With an enormous field of view in which it can observe supernovas, and because it is so hypersensitive and can see far into the infrared, it should be able to find thousands of them. What Roman is going to be especially searching for are type 1a supernovas. These involve white dwarves, the exposed cores of dead stars, and are the brightest type of supernova. The white dwarf usually sucks material from its companion star until it gains so much mass that its instability causes it to explode. If they have a high enough mass together, two white dwarves that keep orbiting each other until they finally merge can also set off this kind of explosion.

“Type Ia supernovas are among the most important cosmological probes we have, but they’re hard to see when they’re far away,” said physicist Daniel Scolnic, who is one of the designers behind the supernova survey, in a press release. “We need extremely precise measurements and an incredibly stable instrument, which is exactly what Roman will provide.”

In the Milky Way, type 1a supernovas occur every 500 years. Because the Roman telescope will be able to see far back enough in time to when the universe, which is now about 13.8 billion years old, was only 300 million years old, it might even detect some previously unknown supernovas. This light could help us figure out where all the dark matter is. Though invisible, dark matter still has mass, and mass can bend light (which normally follows a linear path) and warp spacetime. The warp surrounding even a faint supernova can magnify its light and possibly give away something about where all the dark matter clusters are.
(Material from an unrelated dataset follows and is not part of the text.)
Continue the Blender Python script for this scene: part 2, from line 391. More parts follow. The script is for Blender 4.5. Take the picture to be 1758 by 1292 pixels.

Beyond dark matter is another question we are still in the shadows about, which is how fast the universe is expanding. This could finally give more insight into dark energy, which little is known about except that it has something to do with the expansion. Type 1a supernovas vomit out a certain amount of light as their stars go through violent death throes. How bright a supernova appears from Roman’s point of view will tell astronomers back on Earth how far away it is. Seeing how fast they seem to be moving away at different distances was how scientists initially found out the universe was expanding faster than ever.

Type Ia supernova

Some predictions of the expansion’s speed are based on the behavior of the early universe only 380,000 years after its emergence. Comparing these to predictions using measurements of the universe as it is now has been problematic, because each suggests the universe is expanding at a different rate. Seeing how far type 1a supernovas are from Earth, and how fast they are running away, could help indicate how fast expansion really is. Looking into what causes slight variations in Type Ia supernovas that Roman will see from up to billions of light years away could also start to demystify what is happening.

“Dark energy makes up the majority of the cosmos, but we don’t actually know what it is,” NASA JPL senior research scientist Jason Rhodes said in the same press release. “By narrowing down possible explanations, Roman could revolutionize our understanding of the universe—and dark energy is just one of the many topics the mission will explore!”